Leitsatz des Gerichts:
I. Art 5 RL 2008/115/EG iVm Art 19 Abs 2 GRC sind so auszulegen, dass sich eine Verwaltungsbehörde des Grundsatzes der Nichtzurückweisung vergewissern muss, indem die zuvor gegen einen Drittstaatsangehörigen im Rahmen eines Verfahrens zur Gewährung internationalen Schutzes erlassene Rückkehrentscheidung im Hinblick auf diesen Grundsatz überprüft wird.

II. Die RückführungsRL und somit auch der Grundsatz der Nichtzurückweisung gemäß Art 5 RL 2008/115/EG sind auch auf illegal aufhältige Drittstaatsangehörige anwendbar.

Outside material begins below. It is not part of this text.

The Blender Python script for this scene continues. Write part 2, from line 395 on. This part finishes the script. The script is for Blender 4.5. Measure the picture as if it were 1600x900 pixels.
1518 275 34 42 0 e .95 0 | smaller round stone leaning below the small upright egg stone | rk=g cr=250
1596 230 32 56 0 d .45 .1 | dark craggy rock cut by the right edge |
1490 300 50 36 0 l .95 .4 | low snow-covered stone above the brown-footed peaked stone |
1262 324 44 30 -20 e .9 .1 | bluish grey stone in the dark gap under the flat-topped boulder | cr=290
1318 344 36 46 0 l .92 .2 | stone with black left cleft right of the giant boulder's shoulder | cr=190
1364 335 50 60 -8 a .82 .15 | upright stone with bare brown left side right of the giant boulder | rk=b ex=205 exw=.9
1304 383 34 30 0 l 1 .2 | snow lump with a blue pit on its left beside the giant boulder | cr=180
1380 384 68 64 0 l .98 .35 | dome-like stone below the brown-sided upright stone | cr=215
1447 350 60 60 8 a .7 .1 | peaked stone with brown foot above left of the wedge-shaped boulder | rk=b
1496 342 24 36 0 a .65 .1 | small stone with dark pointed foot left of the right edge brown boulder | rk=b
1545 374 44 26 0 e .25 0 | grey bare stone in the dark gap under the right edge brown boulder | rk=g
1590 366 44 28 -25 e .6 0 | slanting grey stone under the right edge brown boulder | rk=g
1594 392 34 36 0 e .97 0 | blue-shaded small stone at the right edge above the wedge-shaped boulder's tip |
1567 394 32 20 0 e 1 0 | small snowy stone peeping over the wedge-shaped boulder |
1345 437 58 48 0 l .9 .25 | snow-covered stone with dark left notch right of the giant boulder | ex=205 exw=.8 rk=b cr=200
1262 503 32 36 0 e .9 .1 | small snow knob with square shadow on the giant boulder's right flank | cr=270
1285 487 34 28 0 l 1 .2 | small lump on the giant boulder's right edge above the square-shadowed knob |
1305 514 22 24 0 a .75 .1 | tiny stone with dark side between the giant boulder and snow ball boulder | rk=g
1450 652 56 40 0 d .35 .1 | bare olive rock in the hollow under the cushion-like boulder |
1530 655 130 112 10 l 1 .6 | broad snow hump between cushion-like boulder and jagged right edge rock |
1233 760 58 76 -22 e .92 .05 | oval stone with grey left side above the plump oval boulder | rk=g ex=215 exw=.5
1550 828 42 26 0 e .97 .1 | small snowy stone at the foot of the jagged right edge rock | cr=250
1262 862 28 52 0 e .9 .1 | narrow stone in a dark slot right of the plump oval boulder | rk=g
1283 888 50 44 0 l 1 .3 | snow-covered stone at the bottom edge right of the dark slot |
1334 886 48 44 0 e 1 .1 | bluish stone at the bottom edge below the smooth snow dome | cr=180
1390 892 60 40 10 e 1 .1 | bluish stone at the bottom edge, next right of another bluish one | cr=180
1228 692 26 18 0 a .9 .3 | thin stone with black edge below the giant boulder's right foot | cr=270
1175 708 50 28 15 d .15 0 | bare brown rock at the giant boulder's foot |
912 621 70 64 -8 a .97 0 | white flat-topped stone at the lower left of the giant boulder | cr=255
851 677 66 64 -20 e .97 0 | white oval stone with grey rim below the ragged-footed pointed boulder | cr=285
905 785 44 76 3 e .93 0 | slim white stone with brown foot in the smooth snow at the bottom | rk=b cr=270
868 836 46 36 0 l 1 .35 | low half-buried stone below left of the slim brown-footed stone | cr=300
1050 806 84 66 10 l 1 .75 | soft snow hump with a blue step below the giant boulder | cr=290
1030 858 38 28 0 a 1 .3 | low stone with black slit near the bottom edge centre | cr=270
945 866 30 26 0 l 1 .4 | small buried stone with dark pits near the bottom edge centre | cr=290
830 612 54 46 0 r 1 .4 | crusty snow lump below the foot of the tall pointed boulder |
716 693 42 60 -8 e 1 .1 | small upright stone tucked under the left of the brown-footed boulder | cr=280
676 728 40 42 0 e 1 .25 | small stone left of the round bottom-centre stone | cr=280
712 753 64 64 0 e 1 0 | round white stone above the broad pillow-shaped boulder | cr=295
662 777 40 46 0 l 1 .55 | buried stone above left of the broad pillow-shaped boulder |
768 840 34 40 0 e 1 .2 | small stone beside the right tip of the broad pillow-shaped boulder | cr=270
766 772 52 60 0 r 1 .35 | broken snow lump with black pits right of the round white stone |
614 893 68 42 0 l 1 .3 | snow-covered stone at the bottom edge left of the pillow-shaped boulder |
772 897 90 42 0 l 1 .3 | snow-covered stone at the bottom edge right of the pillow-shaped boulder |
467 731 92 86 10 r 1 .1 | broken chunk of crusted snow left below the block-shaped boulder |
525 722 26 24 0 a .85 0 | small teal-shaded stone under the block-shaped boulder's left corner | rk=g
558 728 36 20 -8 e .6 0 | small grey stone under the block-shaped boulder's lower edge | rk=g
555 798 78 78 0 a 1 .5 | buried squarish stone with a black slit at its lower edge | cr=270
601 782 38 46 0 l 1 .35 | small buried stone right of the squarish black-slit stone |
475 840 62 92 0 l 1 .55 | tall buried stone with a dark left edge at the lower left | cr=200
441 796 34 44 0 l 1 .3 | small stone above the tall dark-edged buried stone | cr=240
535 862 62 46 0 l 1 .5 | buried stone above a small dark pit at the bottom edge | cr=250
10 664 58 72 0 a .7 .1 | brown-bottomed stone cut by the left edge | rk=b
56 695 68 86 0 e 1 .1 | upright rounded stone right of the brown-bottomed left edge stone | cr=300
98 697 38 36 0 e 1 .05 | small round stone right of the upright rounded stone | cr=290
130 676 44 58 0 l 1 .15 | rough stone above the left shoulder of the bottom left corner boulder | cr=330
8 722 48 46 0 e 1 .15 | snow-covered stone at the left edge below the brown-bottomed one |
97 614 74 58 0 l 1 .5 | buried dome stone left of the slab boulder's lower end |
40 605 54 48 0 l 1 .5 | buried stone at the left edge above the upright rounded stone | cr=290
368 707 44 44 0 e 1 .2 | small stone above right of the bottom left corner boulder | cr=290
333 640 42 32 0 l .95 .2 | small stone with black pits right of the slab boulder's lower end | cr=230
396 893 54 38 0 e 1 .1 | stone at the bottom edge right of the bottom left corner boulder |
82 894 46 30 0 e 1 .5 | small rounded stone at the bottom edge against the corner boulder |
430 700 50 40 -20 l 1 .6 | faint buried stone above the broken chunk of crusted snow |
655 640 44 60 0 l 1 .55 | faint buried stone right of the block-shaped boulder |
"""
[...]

III. Art 13 Abs 1 und 2 iVm Art 5 RL 2008/115/EG, Art 19 Abs 2 GRC und Art 47 GRC ist dahin auszulegen, dass er ein nationales Gericht verpflichtet, von Amts wegen einen sich aus der Vollstreckung dieser Entscheidung resultierenden etwaigen Verstoß gegen den Grundsatz der Nichtzurückweisung auf der Grundlage der ihm zur Kenntnis gebrachten Umstände des Falles, so wie sie nach Abschluss eines kontradiktorischen Verfahrens ergänzt oder aufgeklärt wurden, festzustellen.

IV. Betroffenen muss ermöglicht werden, sich auf eine Änderung der Umstände zu berufen. Stellen diese eine Gefahr iSd Art 4 und Art 19 Abs 2 GRC dar, ist eine Rückkehrentscheidung aufzuschieben.